* [Records shown]:
══════════

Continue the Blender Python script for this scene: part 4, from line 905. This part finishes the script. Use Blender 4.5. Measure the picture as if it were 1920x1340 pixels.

══════════

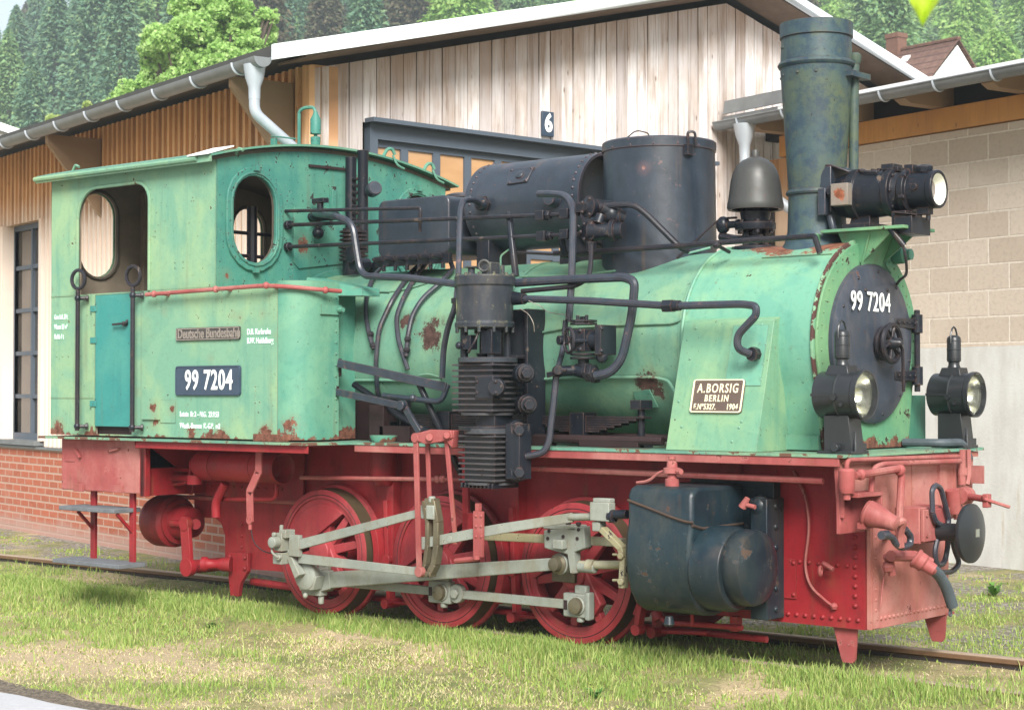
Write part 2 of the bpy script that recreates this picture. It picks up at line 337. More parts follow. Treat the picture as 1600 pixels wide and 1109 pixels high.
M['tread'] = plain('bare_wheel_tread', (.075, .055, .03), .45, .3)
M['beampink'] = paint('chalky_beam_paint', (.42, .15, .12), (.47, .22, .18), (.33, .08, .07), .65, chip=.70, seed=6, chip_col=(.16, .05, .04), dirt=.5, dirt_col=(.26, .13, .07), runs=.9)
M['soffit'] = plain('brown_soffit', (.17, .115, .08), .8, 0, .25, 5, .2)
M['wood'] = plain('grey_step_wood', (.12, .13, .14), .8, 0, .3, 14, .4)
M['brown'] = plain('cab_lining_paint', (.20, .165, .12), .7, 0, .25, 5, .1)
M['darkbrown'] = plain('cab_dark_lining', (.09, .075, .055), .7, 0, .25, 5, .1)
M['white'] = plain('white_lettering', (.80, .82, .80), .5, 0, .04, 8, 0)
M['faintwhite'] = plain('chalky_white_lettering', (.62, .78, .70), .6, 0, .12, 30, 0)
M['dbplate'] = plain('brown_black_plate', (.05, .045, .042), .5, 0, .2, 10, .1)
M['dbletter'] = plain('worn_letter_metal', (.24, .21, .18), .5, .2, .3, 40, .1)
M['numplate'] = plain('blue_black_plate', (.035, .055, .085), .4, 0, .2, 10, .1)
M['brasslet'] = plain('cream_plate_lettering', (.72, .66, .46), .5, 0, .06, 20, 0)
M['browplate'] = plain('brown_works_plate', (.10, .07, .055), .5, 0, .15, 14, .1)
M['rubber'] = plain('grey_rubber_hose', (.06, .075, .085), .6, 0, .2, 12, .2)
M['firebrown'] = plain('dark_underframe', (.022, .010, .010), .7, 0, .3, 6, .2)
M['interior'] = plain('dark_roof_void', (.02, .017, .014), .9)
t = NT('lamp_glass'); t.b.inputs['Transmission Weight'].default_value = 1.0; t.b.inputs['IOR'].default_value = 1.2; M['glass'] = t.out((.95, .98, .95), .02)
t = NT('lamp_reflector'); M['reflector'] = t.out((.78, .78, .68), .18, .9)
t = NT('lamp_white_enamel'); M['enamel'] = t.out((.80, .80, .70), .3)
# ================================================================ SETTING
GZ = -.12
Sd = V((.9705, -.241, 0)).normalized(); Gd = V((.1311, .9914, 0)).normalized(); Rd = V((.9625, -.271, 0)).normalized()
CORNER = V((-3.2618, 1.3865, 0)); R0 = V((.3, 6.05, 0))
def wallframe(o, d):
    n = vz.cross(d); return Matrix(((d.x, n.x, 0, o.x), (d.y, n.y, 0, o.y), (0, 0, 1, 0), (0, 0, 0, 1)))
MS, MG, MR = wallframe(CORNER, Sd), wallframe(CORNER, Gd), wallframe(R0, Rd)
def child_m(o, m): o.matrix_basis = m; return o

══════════

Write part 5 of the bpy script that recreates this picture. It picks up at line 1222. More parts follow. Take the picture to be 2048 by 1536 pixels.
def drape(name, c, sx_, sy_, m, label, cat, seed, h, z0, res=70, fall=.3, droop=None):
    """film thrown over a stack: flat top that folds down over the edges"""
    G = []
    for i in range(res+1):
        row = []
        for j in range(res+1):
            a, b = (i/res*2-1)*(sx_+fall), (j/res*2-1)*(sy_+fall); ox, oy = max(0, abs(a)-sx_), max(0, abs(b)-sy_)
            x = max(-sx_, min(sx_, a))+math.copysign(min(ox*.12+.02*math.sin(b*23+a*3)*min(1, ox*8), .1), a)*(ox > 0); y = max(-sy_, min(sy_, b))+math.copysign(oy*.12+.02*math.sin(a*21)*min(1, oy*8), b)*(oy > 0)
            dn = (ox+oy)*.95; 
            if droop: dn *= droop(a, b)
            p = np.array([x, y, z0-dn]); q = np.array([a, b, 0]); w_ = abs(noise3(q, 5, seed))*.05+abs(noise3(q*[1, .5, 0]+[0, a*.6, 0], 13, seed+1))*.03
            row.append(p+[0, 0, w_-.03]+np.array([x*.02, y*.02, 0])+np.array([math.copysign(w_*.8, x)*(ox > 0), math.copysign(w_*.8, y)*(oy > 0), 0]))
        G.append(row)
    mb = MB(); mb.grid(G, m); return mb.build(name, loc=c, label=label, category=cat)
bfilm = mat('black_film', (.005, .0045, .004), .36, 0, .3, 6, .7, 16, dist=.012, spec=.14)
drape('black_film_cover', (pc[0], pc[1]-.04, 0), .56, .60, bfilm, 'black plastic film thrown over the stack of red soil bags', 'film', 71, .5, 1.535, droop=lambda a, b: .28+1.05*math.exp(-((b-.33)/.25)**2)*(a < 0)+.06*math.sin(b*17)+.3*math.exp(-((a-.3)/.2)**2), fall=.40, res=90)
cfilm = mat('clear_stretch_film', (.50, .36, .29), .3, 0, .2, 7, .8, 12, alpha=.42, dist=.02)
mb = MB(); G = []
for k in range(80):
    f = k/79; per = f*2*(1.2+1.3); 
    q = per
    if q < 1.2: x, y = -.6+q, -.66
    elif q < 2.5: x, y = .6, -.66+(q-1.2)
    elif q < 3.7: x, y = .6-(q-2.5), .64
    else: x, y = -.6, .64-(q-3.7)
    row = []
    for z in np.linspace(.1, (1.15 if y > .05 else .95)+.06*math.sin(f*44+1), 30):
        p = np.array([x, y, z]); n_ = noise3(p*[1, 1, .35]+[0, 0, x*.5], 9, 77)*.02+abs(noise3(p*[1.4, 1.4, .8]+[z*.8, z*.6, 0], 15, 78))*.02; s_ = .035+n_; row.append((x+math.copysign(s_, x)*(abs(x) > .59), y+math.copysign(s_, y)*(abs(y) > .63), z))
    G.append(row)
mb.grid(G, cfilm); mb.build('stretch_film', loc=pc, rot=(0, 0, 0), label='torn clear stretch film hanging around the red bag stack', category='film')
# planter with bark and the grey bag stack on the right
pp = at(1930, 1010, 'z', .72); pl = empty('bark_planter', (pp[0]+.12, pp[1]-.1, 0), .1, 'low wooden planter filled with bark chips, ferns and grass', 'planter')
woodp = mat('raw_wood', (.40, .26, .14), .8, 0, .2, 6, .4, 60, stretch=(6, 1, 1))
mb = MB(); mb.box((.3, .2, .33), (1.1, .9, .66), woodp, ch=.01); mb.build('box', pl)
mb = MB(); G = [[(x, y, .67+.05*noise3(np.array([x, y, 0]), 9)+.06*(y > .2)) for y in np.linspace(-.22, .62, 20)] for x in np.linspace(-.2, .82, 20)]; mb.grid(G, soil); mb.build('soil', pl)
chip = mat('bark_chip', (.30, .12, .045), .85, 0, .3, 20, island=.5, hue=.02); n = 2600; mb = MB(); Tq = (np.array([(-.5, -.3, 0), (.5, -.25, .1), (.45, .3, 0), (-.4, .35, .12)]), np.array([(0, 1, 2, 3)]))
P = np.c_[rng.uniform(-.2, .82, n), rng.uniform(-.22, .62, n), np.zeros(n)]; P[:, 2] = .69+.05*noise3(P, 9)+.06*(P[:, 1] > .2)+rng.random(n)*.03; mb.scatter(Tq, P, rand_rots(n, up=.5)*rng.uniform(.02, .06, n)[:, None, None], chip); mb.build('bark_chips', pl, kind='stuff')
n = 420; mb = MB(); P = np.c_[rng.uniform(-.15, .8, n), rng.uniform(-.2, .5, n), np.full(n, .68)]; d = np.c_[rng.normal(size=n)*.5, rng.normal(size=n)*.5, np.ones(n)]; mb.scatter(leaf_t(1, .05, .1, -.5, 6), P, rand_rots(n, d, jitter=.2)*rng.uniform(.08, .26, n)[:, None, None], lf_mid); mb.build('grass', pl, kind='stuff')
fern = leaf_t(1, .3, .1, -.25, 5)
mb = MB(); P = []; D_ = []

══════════

* [Exercise details]: Where a line in the entries holds "follow", copy that line.

* [Output below]:
Write part 2 of the bpy script that recreates this picture. It picks up at line 337. More parts follow. Treat the picture as 1600 pixels wide and 1109 pixels high.
Write part 5 of the bpy script that recreates this picture. It picks up at line 1222. More parts follow. Take the picture to be 2048 by 1536 pixels.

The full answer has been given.